Die Anzeichen von erfolgreicher Wiederbelebung haben auch den Effekt, dass die Felchen wieder den gesamten See als Lebensraum nützen können; die Fischzuchtanlage beim „Delphin“ dürfte aber weiterhin nicht überflüssig werden, wenn alle Fischliebhaber gefüttert werden sollen. Die Felchen werden sich im See erst dann wieder natürlich fortpflanzen können, wenn ihre Eier auf dem Seegrund nicht mehr im Faulschlamm ersticken.
Begegnungen am Ufer
Doch tauchen wir aus den Seetiefen wieder an die frische, bewegtere Luft auf: Das Wandern am rötlichen Seeufer bietet schöne, ungewohnte Bilder in Rot; falls man den Algen positiv gegenübersteht, kann man sich daran erfreuen. Wie eine dünne Rotweinsauce umspült das Wasser den Schilf und die Sockel der Bauten aller Art und Grössenordnungen vom Schuppen bis zum Wohnhaus, die sich ins Wasser vorgewagt haben; nördlich des „Delphins“ gibt es eine Dutzendserie davon.
Das Schlimmste sind nicht sie, sondern die Umfassungsmauern aus armierten Betonplatten, welche die Schwimmbäder bei der Seerose und in Tennwil (zirka 1 km nördlich von Meisterschwanden) einsargen. Der Wanderweg umrundet diese langgezogenen, trennenden Rechtecke aus Betonplatten, die in genutete Betonpfähle eingeschoben sind. Wären die grausigen Wände höher, würde man sich in Israel fühlen. Der Wanderer fragt sich, ob diese Schwimmbäder-Einfriedung nicht etwas freundlicher gestaltet oder wenigstens mit Büschen oder Kletterpflanzen getarnt werden könnten.

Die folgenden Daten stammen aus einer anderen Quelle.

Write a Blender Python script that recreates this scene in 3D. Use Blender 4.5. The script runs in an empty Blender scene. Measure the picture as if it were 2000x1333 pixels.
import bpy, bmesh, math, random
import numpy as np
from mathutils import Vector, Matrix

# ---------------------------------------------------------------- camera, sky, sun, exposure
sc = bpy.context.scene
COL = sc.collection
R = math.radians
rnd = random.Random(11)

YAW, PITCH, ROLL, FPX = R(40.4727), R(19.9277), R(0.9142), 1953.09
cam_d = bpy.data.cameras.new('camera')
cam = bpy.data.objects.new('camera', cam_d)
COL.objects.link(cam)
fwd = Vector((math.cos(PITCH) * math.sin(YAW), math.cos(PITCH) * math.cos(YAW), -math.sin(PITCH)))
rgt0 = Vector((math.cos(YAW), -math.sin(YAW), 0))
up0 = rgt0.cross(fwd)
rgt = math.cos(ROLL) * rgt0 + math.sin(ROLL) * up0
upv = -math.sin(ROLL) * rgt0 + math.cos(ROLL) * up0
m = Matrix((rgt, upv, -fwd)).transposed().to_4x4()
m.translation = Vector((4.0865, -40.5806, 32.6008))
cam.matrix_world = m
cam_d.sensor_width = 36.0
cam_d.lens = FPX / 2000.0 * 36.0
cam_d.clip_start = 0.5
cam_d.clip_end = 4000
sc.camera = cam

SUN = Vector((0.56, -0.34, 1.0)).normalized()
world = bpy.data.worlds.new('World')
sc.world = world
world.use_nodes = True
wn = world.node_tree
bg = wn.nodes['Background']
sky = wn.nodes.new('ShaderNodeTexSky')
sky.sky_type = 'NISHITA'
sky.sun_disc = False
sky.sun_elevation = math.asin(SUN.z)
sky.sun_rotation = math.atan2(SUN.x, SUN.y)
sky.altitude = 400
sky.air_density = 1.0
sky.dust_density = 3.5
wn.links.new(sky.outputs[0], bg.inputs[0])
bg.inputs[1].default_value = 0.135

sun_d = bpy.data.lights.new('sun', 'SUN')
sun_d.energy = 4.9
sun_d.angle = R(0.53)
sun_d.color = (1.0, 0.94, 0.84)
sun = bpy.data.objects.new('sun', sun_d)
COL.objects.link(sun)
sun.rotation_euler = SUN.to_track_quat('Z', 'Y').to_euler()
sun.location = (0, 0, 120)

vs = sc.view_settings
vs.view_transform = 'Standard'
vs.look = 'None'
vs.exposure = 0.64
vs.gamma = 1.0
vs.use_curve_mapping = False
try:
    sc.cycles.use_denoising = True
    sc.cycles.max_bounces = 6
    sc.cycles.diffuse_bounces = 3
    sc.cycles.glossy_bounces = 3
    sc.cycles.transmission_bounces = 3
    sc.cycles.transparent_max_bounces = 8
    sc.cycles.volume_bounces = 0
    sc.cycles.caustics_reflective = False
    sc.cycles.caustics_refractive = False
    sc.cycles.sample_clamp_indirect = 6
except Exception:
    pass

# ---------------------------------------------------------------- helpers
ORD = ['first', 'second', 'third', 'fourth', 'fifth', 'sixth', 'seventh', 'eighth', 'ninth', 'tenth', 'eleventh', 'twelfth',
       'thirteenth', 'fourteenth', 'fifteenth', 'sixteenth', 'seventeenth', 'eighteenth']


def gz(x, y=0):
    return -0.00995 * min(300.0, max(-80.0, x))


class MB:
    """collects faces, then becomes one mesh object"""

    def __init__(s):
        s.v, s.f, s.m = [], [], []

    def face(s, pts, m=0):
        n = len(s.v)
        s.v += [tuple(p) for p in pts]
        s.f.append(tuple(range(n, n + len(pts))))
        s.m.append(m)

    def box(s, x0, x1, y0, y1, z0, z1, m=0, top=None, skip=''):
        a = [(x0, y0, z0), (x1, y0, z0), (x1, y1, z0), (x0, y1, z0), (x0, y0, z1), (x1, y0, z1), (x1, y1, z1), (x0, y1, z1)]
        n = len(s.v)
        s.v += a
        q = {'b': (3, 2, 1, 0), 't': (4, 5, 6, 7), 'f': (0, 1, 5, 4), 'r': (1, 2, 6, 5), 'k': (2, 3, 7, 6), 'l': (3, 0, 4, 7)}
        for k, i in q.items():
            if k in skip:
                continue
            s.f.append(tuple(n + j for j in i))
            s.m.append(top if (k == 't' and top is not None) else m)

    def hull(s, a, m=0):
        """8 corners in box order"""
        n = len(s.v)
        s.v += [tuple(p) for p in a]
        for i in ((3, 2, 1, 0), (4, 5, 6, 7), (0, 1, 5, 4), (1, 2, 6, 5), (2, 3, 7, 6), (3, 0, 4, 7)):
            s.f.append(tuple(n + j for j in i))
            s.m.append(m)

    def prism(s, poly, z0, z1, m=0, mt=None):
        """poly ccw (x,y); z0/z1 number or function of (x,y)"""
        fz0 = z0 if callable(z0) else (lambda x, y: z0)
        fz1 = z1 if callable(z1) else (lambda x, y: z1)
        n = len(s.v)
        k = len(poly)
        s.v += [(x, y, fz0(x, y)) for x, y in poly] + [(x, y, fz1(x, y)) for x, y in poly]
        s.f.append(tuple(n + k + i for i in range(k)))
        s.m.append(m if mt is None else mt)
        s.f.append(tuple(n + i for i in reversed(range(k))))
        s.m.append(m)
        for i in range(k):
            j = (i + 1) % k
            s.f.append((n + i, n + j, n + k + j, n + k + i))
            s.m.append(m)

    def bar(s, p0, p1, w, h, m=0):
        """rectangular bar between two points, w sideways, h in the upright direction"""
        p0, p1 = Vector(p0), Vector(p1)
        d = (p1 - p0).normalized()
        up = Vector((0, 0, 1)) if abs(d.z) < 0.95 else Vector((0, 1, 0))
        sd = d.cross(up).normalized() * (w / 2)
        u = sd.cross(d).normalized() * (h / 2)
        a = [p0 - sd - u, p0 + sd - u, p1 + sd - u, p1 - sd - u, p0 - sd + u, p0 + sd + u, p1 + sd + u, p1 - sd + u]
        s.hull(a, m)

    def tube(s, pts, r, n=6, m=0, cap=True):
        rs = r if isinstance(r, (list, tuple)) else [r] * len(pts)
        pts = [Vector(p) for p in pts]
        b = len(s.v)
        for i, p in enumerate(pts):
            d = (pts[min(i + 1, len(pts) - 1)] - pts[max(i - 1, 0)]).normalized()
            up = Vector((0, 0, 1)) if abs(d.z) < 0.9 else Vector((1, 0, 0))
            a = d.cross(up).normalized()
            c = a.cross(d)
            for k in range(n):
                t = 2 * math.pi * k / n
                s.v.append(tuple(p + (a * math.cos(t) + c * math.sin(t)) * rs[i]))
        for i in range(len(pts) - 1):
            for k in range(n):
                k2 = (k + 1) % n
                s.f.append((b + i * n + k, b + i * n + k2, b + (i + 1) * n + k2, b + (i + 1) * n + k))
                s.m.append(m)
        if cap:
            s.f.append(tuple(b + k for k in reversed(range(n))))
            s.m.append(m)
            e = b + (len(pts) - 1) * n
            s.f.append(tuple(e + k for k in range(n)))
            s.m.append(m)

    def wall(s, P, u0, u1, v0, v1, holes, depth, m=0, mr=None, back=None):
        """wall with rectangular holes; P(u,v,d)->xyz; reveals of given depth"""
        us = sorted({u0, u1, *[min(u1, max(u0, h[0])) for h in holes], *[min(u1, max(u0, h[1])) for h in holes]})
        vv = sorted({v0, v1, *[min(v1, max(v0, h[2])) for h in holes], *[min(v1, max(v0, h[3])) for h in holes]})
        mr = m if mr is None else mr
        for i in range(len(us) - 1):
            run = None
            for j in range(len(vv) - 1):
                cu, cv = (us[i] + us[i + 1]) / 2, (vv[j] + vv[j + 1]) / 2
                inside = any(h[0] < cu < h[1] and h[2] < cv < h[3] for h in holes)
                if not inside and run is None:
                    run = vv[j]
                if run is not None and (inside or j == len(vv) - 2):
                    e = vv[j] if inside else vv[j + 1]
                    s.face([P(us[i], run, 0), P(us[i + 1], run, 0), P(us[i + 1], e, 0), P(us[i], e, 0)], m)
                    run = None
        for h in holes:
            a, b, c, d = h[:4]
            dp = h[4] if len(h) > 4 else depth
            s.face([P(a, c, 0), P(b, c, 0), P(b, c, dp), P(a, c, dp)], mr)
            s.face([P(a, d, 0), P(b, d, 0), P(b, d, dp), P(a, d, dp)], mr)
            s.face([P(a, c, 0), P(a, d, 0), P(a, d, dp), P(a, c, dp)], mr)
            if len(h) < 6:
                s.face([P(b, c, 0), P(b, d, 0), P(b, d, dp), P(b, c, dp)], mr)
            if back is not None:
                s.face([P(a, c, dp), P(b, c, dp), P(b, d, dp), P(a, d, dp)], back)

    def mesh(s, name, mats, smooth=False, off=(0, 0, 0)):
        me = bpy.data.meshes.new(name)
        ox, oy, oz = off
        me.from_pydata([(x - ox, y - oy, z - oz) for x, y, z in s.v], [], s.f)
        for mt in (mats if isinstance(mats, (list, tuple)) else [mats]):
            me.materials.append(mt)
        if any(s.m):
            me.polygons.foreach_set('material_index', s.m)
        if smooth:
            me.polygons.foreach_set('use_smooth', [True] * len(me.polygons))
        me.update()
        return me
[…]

Obschon es sich um traditionelle, also seit langem bestehende Mauern handelt, hätte gewiss auch der Heimatschutz nichts dagegen einzuwenden, wenn sie entsorgt und durch eine gefälligere Lösung ersetzt würden.
Störend wirken auch die in Wiesen am Uferweg immer wieder anzutreffenden richterlichen Verbotstafeln, die meines Erachtens vollkommen unnötig sind. Jeder vernünftige Mensch weiss doch, dass man auf Privatgrundstücken nicht einfach ungefragt seine Freizeitbedürfnisse campierend ausleben darf. Zudem gibt es am Hallwilersee sogar windgeschützte Bänklein und öffentlich zugängliche Ufertreppen genug, um sich vom Wandern oder Joggen auf dem angenehmen, manchmal leicht hügeligen Uferweg zu erholen. Auch Liebespärchen können sich bis zum Auftauchen des nächsten müden Spaziergängers ziemlich sicher fühlen.
*
Ich möchte diese mir seit Jahrzehnten lieb gewordene Seelandschaft in keiner Weise heruntermachen – ganz im Gegenteil. Herkömmliche Anlagen, die man lieber nicht mehr sehen würde, haben sich hier verkrallt, und die modernen Ansprüche nach Freizeitnutzung einerseits und Naturbelassenheit anderseits ergeben ein ständiges Ringen um Kompromisse, die je nachdem auf diese oder jene Seite ausschlagen. Insgesamt hat der Hallwilersee bei alledem ganz offensichtlich seine Attraktivität bewahrt; denn zu jeder Zeit begegnet man dort vielen Wanderern, Verliebten und abgeklärten älteren Ehepaaren, joggenden drahtigen Figuren, die aus dem Atelier von Alberto Giacometti zu stammen scheinen, und Erholungssuchenden.
Das System Hallwilersee funktioniert – auch wenn gelegentlich etwas Nachhilfe nötig ist.